Dear reader, that was one of those times where I had my tongue in cheek. I can't use that as a serious argument against quantum mysticism, because I just know that quantum mystics will bite the bullet and agree that they really can violate causality.
I'm amused to see a new study doing just that. The study shows that "priming" (subliminally showing a word or concept) affects people even if they are primed after being tested. The author takes this as evidence of psi, and goes on to talk quantum nonsense.
Those who follow contemporary developments in modern physics ... will be aware that several features of quantum phenomena are themselves incompatible with our everyday conception of physical realityGee, I do follow modern physics, and I'm pretty that it's incompatible with retroactive psi effects. Whatever the explanation for the results, this is not it.
For us lay skeptics, the appropriate thing to do here is stop and await replication. I'm probably not qualified to spot any errors in the study's methodology (and there's no guarantee that they wrote the report in such a way that it's even possible to spot the errors).
But from the comments, I found that part of the study was already replicated--with negative results. And someone went through the study itself and found some serious flaws in their statistical analysis. Among other things,* the study ignores the distinction between exploratory and confirmatory research. Exploratory research is intended to try out many hypotheses to see if any of them might be interesting. Confirmatory research is meant to look at a specific hypothesis to see if it pans out. The authors appear to have done exploratory research, but failed to be upfront about it. That is, they tested so many different hypotheses, that a random data set was bound to confirm at least one of them. They were data snooping.
*The study also ignores prior probabilities, and the positive results disappear under the more rigorous Bayesian t-test.
This study reminds me of my brief experience with LIGO. The LIGO collaboration has some pretty zany schemes to prevent bias in data analysis. Is it too much to ask that psi researchers do the same?

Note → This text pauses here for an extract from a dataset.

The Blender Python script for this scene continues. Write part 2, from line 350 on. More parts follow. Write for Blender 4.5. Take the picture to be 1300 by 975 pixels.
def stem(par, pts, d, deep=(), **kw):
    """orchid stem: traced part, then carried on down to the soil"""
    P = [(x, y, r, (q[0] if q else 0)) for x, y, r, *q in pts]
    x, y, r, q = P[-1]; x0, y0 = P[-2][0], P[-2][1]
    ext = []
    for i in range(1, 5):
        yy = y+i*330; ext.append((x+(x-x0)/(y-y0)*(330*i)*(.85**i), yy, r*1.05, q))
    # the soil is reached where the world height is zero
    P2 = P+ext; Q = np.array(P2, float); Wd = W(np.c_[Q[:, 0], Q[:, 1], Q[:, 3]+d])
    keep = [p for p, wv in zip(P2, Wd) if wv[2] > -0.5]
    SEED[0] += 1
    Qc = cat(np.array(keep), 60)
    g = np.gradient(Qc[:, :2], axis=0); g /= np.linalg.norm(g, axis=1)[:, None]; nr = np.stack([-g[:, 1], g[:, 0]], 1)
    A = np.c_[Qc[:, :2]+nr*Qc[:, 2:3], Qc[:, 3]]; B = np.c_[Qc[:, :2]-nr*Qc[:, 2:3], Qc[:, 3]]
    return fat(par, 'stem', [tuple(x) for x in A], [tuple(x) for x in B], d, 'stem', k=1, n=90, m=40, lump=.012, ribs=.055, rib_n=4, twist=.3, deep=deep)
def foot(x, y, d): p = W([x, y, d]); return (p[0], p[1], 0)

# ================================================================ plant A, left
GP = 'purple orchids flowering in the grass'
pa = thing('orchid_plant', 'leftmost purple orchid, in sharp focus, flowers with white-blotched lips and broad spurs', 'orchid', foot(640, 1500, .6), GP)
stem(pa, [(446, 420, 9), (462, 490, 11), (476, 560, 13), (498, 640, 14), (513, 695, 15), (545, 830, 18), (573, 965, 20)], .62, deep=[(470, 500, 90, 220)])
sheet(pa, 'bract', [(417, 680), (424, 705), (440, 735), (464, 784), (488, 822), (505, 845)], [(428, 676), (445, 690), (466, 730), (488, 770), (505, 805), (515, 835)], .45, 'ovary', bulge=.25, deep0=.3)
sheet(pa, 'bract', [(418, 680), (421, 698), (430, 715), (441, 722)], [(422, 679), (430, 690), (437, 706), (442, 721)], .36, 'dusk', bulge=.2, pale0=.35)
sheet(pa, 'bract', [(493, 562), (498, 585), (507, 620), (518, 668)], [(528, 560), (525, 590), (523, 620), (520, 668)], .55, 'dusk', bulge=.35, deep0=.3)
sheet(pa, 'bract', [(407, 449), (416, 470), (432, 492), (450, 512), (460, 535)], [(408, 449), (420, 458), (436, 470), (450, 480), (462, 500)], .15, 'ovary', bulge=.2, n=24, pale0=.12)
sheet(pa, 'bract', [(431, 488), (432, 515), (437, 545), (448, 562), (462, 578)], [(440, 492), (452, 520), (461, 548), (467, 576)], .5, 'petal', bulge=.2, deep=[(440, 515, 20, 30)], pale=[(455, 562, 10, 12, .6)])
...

I just thought up a simple scheme they could use! First, they should simulate every study with a random number generator. Repeat like a hundred times. Then, give all the data sets to the data analysts without telling them which is the real data set. Data analysts must use the same analysis on all data sets. How much do you want to bet that they find correlations in nearly every data set?
(via freakonomics)
5 comments:
It doesn't necessarily violate causality, it just involves reverse causality.
Of course, I set the priors for reverse causality low and it would take some pretty compelling evidence to convince me, but I don't see why we should cross it off any more than Newton should have crossed off action at a distance.
Yes, indeed. The hidden premise is that reverse causality violates causality. Though come to think of it, I'm not sure what the expression "violate causality" means. Hmmm...
Cutting out the vague language in the middle, reverse causality implies that we need a way to resolve the grandfather paradox. That's an experiment I would really like to see. Creating a grandfather paradox and watching how it resolves.
Come to think of it, I'm not sure I know what "violates causality" means either. I definitely like this grandfather paradox experiment concept though. Perhaps we could use the reverse causality psi powers to creat one?
"The distinction between exploratory and confirmatory research" - the problems in the former is called the Texas Sharpshooter fallacy. I've been meaning to write about that fallacy, will link here if I do. ;)
I think of it as data snooping or data fishing, but I suppose you could think of it as the texas sharpshooter fallacy too.